This 400 pages book includes over 140 interviews with songwriters and a fascinating behind-the-scenes story of politics, money, inspiration and great trivia about Elvis and his songs. And 2 CDs with previously unreleased live material from 1969 to 1972.
Writing For The King
Book
ElvisNews review
Together with the essential “His Hand In Mine” FTD released “Writing For The King” earlier this month. Is this book/cd combination essential too?
Design
The 400 pages are put together in the same way as the previous FTD books, so they continue to form a nice series on the shelf. The lay-out is near perfect, the text and pictures of our man, the writers and memorabilia are well balanced. So once again the design won’t be a reason to pass this expensive book.
Content
To be honest I was in doubt a little for the first time whether to buy this book or not. I like to read the occasional interview in my favourite magazine, but a whole book with interviews… for that price?? The book has obviously a wrong title, since a lot of the writers didn’t write for Elvis at all, most of them were just happy that Elvis recorded their songs. Anyway, curiosity won again and I decided to go for it. When just thumbing through it at first, I found myself reading more than I intended to do. It has something catchy to see all those positive remarks about my idol. Obviously it isn’t a book to read from A to Z (at least not for me), but more something you read a few chapters in, put it away, pick it up again… for that one special song you are just listening too, and so on. All together I was positively surprised by the attraction it has. There is one big minor though… there is no biographical information on the writers at all. I would have thought “hey, since I’m putting this all together… let’s be as complete as possible”. Basic info like a birth date, day of death (if known of course ;-)), hometown, martial state and such would have made it much, much better.
The “Elvis CD” with the book is a kind of “greatest hits live” that we had a few years back. Every fan is happy with 23 (officially) unreleased live recordings in superb sound quality. I know I will keep it separated from the book, so I can play it regularly. A pretty rough version of “Polk Salad Annie” and beautiful renditions of “Something” and “I Just Can’t Help Believin’” were the highlights to me.

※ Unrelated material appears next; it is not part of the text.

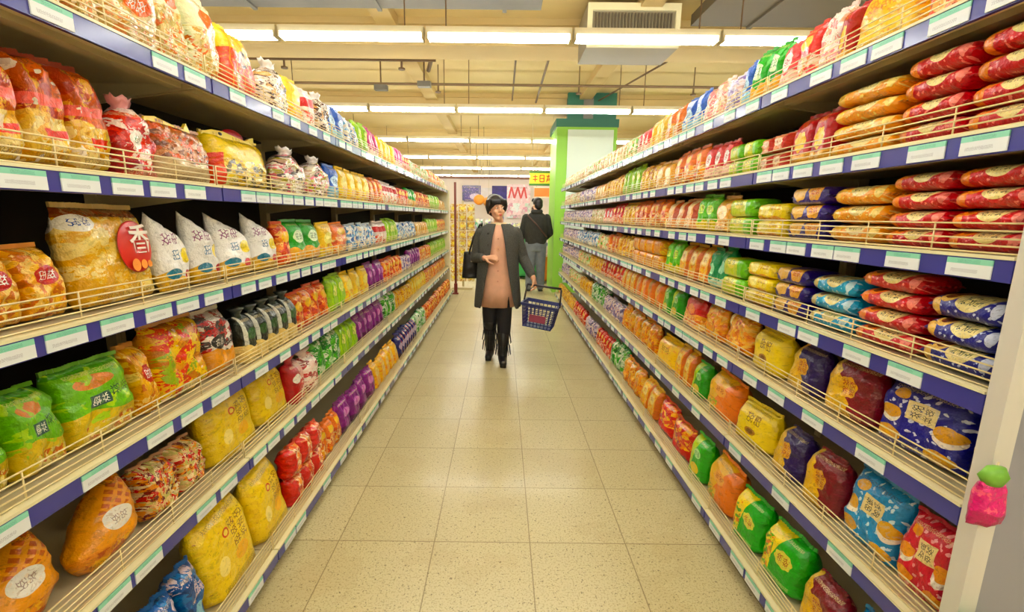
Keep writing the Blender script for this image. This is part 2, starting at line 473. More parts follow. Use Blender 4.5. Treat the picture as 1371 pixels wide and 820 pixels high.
def fence_mesh(L, near):
    m = MB()
    for z in (.004, .019, .034, .05, .066): m.bar((-L/2 + .006, 0, z), (L/2 - .006, 0, z), .0021, 5)
    n = max(2, int(round(L / .21)))
    for i in range(n + 1):
        x = -L/2 + .006 + (L - .012) * i / n
        m.bar((x, .001, 0), (x, .001, .067), .0021, 5)
    return m.mesh('wire_fence', (M_WIRE,), True)
FENCES = {}
side_word = {-1: 'snack-bag side', 1: 'biscuit side'}
def gondola(s, y0, y1, idx, n):
    L = y1 - y0
    rz = -PI/2 if s > 0 else PI/2
    root = empty('shelving_bay', (s * BACKX[s], (y0 + y1)/2, 0),
                 '%s shelving bay from the near end, %s of the aisle' % (ordn(idx), side_word[s]), 'shelving bay', 'shelving bays along the aisle', rz)
    zt = LIP[s][0]
    # local frame: x along the run, -y towards the aisle, back at y = 0
    MB().box(-L/2 + .001, L/2 - .001, -.02, .0, .05, zt + .05).build('back_panel', M_BACK, root)
    MB().box(-L/2 + .001, -L/2 + .021, -.06, -.02, 0, zt).build('upright', M_STEEL, root)
    MB().box(L/2 - .021, L/2 - .001, -.06, -.02, 0, zt).build('upright', M_STEEL, root)
    for k, z in enumerate(LIP[s]):
        d = BACKX[s] - front(s, k)
        b = MB().box(-L/2 + .002, L/2 - .002, -d + .012, -.021, z + .024, z + .05)
        b.box(-L/2 + .002, L/2 - .002, -d + .012, -d + .02, z, z + .024)
        if k < len(LIP[s]) - 1:
            for x in (-L/2 + .008, L/2 - .014):
                b.add([(x, -.06, z + .024), (x, -d + .06, z + .024), (x, -d + .06, z + .012), (x, -.06, z - .04),
                       (x + .006, -.06, z + .024), (x + .006, -d + .06, z + .024), (x + .006, -d + .06, z + .012), (x + .006, -.06, z - .04)],
                      [(0,1,2,3),(7,6,5,4),(0,4,5,1),(1,5,6,2),(2,6,7,3),(3,7,4,0)])
            b.box(-L/2 + .02, L/2 - .02, -.40, -.36, z + .008, z + .024)
        sh = b.build('shelf', M_STEEL if k < len(LIP[s]) - 1 else M_STEEL, root)
        r = MB().box(-L/2 + .004, L/2 - .004, -d, -d + .012, z, z + .046)
        r.build('price_rail', M_RAIL, sh)
        MB().box(-L/2 + .003, L/2 - .003, -d - .003, -d + .03, z + .046, z + .053).build('front_edge', M_CREAM, sh)
        key = round(L, 3)
        if key not in FENCES: FENCES[key] = fence_mesh(L, True)
        link('wire_fence', FENCES[key], None, sh, (0, -d + .018, z + .053))
        # price tags
        dens = {-1: [.45, .82, .82, .62, .5, .45], 1: [.6, .64, .62, .6, .5, .42, .42]}[s][k]
        x = -L/2 + .02 + rnd.random() * .1
        while x < L/2 - TAGW - .01:
            link('price_tag', ME_TAG, None, sh, (x + TAGW/2, -d, z))
            x += TAGW + .004 + rnd.random() * 2 * TAGW * (1/dens - 1)
    if len(LIP[s]):
        d = BACKX[s] - XB[s]
        MB().box(-L/2, L/2, -d + .05, -d + .07, 0, LIP[s][-1]).build('kick_plate', M_KICK, root)
    return root
for s in (-1, 1):
    n = len(BAYS[s]) - 1
    for i in range(n): gondola(s, BAYS[s][i], BAYS[s][i+1], i, n)
# end panels
ep = empty('end_panel', (1.02, .918, 0), 'pale grey end panel and post closing the near end of the biscuit shelves', 'end panel')
MB().box(.035, 1.0, -.03, -.005, 0, 1.86).build('panel', plain('end_panel_grey', (150, 148, 158), .5, nscale=3, namp=.03), ep)
MB().box(-.008, .03, -.04, -.002, 0, 1.86).build('post', M_POST, ep)
# ------------------------------------------------------------------ packs: shapes
def bag_surface(w, d, h, Wf, Tz, topf=None, nu=13, nv=17, wr=.005, seed=0, pu=2.6):
    m = MB(); idx = {}
    vs, fs = [], []
    for side in (-1, 1):
        for j in range(nv + 1):
            v = j / nv
            for i in range(nu + 1):
                U = 2*i/nu - 1
                edge = i in (0, nu)
                if edge and side == 1: idx[(1, i, j)] = idx[(-1, i, j)]; continue
                T = (1 - abs(U)**pu)**.6 * Tz(v)
                x = U * w/2 * Wf(v)
                z = h * v * (1 + (topf(i/nu, v) if topf else 0))
                nz = mnoise.noise(Vector((x*16 + seed*7.3, z*16 + side*3.1, seed*1.7))) + .5*mnoise.noise(Vector((x*40 + seed, z*40, side*5)))
                pl = math.sin(x*150 + seed + 2*math.sin(x*60))*.0035*abs(2*v - 1)**3
                y = side * (d/2) * T + nz * wr * 2.8 * T + side*pl*min(1, T*3)
                idx[(side, i, j)] = len(vs); vs.append((x, max(-d/2, min(d/2, y)), z))
    for side in (-1, 1):
        for j in range(nv):
            for i in range(nu):
                q = [idx[(side, i, j)], idx[(side, i+1, j)], idx[(side, i+1, j+1)], idx[(side, i, j+1)]]
                fs.append(q if side < 0 else q[::-1])
    # close bottom and top
    for j in (0, nv):
        for i in range(nu):
            q = [idx[(-1, i, j)], idx[(-1, i+1, j)], idx[(1, i+1, j)], idx[(1, i, j)]]
            q2 = []
            [q2.append(a) for a in q if a not in q2]
            if len(q2) > 2: fs.append(q2[::-1] if j == 0 else q2)
    return m.add(vs, fs)

def crimp(w, h, z0, topf=None, n=26, ys=.003):
    """crimped seal strip, standing in the xz plane"""
    m = MB(); f, b = [], []
    vs, fs = [], []
    for j in range(3):
        for i in range(n + 1):
            x = -w/2 + w*i/n; y = ys * (1 if i % 2 else -1) + .004*math.sin(i*.5)
            z = z0*(1 + (topf(i/n, 1.0) if topf else 0)) + h*j/2
            vs.append((x, y - .0012, z)); vs.append((x, y + .0012, z))
    R = 2*(n+1)
    for j in range(2):
        for i in range(n):
            a = j*R + 2*i
            fs.append((a, a+2, a+2+R, a+R)); fs.append((a+1, a+1+R, a+3+R, a+3))
    return m.add(vs, fs)

def flow_surface(w, d, h, p=2.6, endp=7, flat=.15, n=24, ns=15, seed=0, wr=.004):
    """rounded flow-wrap pack lying along x, bottom on z = 0"""
    m = MB(); rings = []
    for j in range(ns + 1):
        U = -1 + 2*j/ns
        k = max(0.0, 1 - abs(U)**endp)**.45
        k = flat + (1 - flat)*k
        ring = []
        for i in range(n):
            t = 2*PI*i/n; c, sn = math.cos(t), math.sin(t)
            r = 1/((abs(c)**p + abs(sn)**p)**(1/p))
            y = d/2*r*c*(.45 + .55*k); z = h/2 + h/2*r*sn*k
            q = mnoise.noise(Vector((U*5 + seed*3, y*30, z*30)))*wr
            ring.append((U*w/2, max(-d/2, min(d/2, y + q)), max(0, min(h, z + q))))
        rings.append(ring)
    return m.loft(rings)

def endfin(x, w, h, zc, d):
    m = MB(); vs, fs = [], []; n = 14
    for j in range(2):
        for i in range(n + 1):
            y = -d/2 + d*i/n; z = zc + .0025*(1 if i % 2 else -1)
            vs.append((x + w*j, y, z - .001)); vs.append((x + w*j, y, z + .001))
    R = 2*(n+1)
    for i in range(n):
        a = 2*i
        fs.append((a, a+2, a+2+R, a+R)); fs.append((a+1, a+1+R, a+3+R, a+3))
    return m.add(vs, fs)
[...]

The “demo CD” is something to skip through once to me, although I have to admit that “Wearin’ That Loved-On Look” by Dallas Frazier is pretty good, maybe I’ll put that on my MP3-player. The only thing you can say (but we knew that already) is that Elvis stayed pretty close to the demos most of the time. It happens that I like Elvis’ voice more 10 out of 10 times (in the case of these demos)… so I’ll stick to the known versions. Nevertheless it’s a fun addition to the project.
Conclusion
To me this book is far from essential, certainly since it is not complete in my eyes. For the die hard collectors and people with too much money in their wallet it might be a nice buy though.